Try to perform this type of more complex word processing using only sed may end up being a foot shot.

As your question asks using sed, an option not very elegant, but easy to understand would concatenate multiple sed's cascading:

For example:

  • Question 1: You can replace "," by "," (Two commas by one):
$  echo $A | sed 's/BBBBB//g' | sed 's/,,/,/g'
-vmfulltype=vstor -vmbackuptype=fullvm -asnodename=NODE1 -MODE=IFIncremental -domain.vmfull="AAAAA,CCCCC,ABCDE"

Of course, you need to make sure that outside of that range you don’t have somewhere else "two commas in a row" that really needed to be two commas in a row, as they will also be replaced. I could also think of a more complex regular expression (regex), but that would require a very strong analysis and assurance that the text follows a specific mold.

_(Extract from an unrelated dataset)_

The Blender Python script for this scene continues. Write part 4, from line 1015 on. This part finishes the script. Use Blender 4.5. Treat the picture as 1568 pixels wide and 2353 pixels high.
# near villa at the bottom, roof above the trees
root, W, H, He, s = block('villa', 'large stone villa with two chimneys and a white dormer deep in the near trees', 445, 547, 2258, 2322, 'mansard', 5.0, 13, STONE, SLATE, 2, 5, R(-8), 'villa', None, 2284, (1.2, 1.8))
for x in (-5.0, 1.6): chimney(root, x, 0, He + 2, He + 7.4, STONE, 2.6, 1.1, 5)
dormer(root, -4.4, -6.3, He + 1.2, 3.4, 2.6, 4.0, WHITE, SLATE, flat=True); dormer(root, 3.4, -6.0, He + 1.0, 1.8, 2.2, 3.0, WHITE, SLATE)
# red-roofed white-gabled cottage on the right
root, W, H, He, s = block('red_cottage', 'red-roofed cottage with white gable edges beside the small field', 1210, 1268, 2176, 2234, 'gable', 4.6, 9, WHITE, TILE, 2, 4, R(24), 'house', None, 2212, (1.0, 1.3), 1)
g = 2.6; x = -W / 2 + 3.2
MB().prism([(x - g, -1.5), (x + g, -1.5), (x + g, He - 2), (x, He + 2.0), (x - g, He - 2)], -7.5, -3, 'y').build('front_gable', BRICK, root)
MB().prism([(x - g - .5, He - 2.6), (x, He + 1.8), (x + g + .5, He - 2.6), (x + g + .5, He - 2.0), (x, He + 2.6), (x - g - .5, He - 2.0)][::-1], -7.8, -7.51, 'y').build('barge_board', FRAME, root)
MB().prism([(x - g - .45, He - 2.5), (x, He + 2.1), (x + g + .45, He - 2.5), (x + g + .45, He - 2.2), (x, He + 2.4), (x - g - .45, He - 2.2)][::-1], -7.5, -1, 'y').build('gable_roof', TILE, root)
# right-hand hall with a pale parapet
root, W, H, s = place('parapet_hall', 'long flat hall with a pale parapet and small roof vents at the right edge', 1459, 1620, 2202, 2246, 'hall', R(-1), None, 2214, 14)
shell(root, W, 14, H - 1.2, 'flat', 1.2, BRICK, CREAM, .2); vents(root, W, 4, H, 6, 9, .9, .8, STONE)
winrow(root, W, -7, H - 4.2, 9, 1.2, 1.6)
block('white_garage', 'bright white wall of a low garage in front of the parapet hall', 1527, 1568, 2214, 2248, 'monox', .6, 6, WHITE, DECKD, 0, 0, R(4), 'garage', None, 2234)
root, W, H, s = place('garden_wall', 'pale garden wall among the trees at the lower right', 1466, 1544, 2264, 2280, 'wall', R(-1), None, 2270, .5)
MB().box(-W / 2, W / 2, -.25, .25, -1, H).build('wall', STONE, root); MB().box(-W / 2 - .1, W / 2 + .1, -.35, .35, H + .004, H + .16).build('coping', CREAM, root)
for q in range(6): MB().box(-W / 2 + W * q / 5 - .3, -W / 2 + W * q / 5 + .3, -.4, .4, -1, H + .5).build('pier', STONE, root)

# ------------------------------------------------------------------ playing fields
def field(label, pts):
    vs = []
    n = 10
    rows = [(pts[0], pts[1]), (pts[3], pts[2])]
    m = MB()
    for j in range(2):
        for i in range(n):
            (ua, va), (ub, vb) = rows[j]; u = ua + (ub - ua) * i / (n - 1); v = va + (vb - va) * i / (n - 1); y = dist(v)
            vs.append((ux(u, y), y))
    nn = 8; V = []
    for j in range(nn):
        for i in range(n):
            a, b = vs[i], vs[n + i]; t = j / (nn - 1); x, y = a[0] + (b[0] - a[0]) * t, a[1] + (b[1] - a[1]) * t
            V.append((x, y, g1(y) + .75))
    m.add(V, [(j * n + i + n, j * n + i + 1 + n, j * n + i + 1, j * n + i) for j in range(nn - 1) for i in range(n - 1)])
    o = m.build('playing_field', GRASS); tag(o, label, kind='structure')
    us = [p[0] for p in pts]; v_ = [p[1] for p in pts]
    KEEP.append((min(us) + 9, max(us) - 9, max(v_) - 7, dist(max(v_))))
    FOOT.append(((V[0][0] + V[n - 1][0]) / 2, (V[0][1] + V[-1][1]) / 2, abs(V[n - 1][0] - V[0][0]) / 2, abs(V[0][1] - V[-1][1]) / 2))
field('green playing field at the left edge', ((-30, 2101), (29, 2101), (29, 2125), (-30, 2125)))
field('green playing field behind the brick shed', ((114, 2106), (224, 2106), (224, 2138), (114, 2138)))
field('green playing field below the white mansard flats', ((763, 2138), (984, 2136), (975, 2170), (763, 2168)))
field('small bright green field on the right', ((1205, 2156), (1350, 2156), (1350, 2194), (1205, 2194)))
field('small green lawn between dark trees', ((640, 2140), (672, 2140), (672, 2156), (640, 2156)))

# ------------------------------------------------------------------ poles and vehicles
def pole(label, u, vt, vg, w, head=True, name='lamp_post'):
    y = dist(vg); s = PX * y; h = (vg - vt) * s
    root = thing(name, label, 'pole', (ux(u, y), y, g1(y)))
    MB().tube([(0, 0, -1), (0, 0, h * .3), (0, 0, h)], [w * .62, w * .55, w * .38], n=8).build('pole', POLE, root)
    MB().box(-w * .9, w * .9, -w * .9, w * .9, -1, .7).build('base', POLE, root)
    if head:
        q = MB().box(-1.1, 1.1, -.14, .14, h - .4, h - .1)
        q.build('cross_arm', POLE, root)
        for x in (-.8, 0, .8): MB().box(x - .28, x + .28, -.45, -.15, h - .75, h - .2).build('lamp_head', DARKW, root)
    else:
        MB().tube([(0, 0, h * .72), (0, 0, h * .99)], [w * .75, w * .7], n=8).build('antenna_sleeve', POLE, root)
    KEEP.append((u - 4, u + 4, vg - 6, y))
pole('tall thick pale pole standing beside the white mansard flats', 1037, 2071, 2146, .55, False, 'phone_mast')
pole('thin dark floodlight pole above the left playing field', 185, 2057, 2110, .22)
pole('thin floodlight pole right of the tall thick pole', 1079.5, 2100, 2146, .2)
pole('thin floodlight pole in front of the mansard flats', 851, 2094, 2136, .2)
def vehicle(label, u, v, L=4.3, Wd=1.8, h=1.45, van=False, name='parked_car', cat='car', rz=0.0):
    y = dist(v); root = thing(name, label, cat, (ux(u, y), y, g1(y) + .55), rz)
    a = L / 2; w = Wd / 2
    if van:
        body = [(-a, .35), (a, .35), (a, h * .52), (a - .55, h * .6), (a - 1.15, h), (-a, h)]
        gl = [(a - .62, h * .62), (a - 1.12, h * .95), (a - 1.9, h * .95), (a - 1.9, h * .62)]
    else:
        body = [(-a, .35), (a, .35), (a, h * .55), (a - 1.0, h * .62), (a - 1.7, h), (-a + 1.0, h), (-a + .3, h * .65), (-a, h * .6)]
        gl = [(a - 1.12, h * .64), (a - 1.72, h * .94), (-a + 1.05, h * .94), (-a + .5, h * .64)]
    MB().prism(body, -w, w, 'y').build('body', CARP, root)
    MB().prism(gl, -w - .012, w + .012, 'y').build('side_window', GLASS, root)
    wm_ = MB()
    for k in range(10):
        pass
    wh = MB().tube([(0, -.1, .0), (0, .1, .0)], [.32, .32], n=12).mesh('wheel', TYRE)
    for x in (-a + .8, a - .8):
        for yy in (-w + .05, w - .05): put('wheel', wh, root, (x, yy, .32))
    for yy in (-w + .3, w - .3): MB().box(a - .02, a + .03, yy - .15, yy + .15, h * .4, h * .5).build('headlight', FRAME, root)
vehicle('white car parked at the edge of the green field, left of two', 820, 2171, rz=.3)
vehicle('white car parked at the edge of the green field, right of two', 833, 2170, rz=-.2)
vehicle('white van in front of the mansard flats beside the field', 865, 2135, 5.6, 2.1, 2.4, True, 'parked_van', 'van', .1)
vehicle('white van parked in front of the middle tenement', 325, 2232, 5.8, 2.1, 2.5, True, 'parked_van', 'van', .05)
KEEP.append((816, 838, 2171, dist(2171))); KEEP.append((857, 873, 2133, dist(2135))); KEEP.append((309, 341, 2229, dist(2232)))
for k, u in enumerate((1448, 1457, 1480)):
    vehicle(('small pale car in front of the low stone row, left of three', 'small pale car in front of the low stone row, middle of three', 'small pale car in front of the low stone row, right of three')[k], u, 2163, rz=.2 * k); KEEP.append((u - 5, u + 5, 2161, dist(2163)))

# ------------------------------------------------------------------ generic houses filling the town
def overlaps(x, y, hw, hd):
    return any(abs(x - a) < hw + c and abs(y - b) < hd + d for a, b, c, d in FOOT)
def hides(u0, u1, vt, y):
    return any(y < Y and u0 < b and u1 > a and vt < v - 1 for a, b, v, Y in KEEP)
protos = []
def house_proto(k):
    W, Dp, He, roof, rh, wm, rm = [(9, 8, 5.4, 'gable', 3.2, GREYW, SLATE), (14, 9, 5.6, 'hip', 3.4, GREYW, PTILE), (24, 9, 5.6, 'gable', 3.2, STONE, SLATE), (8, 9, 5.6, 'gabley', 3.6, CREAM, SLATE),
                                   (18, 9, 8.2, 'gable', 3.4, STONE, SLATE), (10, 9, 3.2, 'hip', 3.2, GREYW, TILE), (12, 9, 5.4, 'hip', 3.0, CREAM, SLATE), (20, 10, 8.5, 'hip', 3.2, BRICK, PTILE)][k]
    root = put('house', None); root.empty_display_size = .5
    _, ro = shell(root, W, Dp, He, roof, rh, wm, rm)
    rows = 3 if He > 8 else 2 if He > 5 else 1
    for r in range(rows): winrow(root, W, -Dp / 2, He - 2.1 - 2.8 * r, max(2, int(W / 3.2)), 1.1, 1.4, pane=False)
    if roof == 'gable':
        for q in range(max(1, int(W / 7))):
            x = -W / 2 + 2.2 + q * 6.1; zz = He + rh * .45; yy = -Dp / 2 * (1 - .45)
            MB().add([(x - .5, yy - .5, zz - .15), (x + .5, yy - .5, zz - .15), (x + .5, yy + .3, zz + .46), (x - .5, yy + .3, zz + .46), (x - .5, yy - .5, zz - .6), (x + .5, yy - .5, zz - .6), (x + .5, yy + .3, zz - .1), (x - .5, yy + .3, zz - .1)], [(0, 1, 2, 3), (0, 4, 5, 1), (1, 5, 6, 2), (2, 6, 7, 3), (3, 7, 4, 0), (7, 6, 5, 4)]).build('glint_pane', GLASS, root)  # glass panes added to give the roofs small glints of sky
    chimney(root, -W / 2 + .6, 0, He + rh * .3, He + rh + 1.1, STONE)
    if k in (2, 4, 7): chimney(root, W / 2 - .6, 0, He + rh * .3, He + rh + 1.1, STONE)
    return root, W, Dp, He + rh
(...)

  • Question 2: You can replace vmfull=", for vmfull=" , and replace ," at the end of the sentence by ". Below, $(dollar sign) represents the end of the sentence:
$ echo $A | sed 's/ABCDE//g' | sed 's/,,/,/g' | sed 's/vmfull=",/vmfull="/g' | sed 's/,"$/"/g'
-vmfulltype=vstor -vmbackuptype=fullvm -asnodename=NODE1 -MODE=IFIncremental -domain.vmfull="AAAAA,BBBBB,CCCCC"

That gives the desired feedback. As you can see, I also joined the commands of your two questions.

Again, this type of substitution will always assume some things in the text that if they are not true the command will not work. He assumes for example that the argument vmfull is the last on the list, or that there is no case of "double comma". One can think of a more complex regex, but I do not believe it is the best approach in this case.